Gustav HOLST (1874-1934)
Savitri (1908) 31.20
Dream City a song cycle (orch Colin Matthews) (1929)
26.30
Felicity Palmer
(mezzo/Savitri)
Philip Langridge (ten/Satyavan)
Stephen Varcoe (bar/Death)
Patrizia Kwella (sop) (in song cycle)
Richard Hickox Singers
City of London Sinfonia/Richard Hickox.
HYPERION Helios CDH55042
[57.49]
Crotchet
Amazon
US
The bargain range catalogue is not what it was. It is so much better.
Rare Holst now joins the Naxos recording of the even rarer orchestral music.
Savitri is a chamber opera - typically intimate and in general approach the
very antithesis of 'good old Wagnerian bawling'. It is another legacy of
Holst's Sanskrit phase. The Orphean story of Love outwitting death and reclaiming
the deceased husband through guile is a common enough theme. Supported by
G. & I. Holst Ltd and the Holst Foundation this recording bears up well
against the ancient (1965) ARGO version in terms of pellucid clarity and
a most imaginatively conjured orchestral contribution. Vocally there are
drawbacks. Both Langridge and Varcoe suffer from a modicum of vibrato which
curbs an outright recommendation. Palmer and the choir however are ethereally
airborne in Welcome Lord and pace the occasional patch of squawl add
sheen to a lovely musical event. Aah! had Holst only lived until 1958 like
his great friend Vaughan Williams! In summary don't pass up any opportunity
to hear the Decca version but don't disdain this superb event. The Decca
is worth finding on 430 062-2LM. It features Janet Baker (mezzo); Robert
Tear (tenor); Thomas Hemsley (bass), Purcell Singers and English Chamber
Orchestra/Imogen Holst. This also offers Choral Hymns from the Rig Veda (III),
The Evening-watch, and the Seven Bridges Partsongs. Holst is not quite the
original he is claimed for in this work for the quiet stratospheres of
Rosenkavalier and even a little Wagnerian bombast are present if
fleetingly.
Humbert Wolfe (1885-1940), a much under-rated poet, was popular in the 1920s
and in the 1970s you could pick up most of his collections in second-hand
bookshops at ridiculously low prices. He is a sentimental writer and surely
his work touched chords with the generation of the bereaved who lived through
the post Great War period. Colin Matthews has drawn together these ten Holst
settings into a cycle. Holst never intended this but who are we to want to
complain when such riches are displayed for easy access. Kwella is extremely
good: strong and vulnerable. She sounds remarkably opulent in Persephone
in which Matthews clearly has Holst's Choral Symphony in mind.

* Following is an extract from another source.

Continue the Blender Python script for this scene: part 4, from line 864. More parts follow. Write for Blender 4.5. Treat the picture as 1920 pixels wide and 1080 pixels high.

In A Little Music one can imagine this song as a jumping off point
for Barber's Knoxville. Indeed these songs would well suit Dawn Upshaw's
voice. Those who know their Szymanowski or Czeslaw Marek orchestral songs
or Ravel's Sheherazade need not hesitate. Holst must surely have known
Warlock's Curlew to have written the bleakly and desolatingly tearful
Journey's End. The finale is Betelgeuse which can be thought
of as an analogue of Neptune in the planets. Its extraordinary text,
feeding the science fiction of the 1920s, is remote and chillingly lovely
- you need to look forward to Vaughan Williams' Vocalises (soprano
and clarinet) of 1958 or further forward still to Hovhaness's Saturn to find
again anything so starrily remote and fine.
The pause between the end of Savitri and start of the song cycle is
too short. Silence has its advantages.
Full texts and notes in the booklet.
A strong recommendation. Well worth your fiver. Compelling for the songs.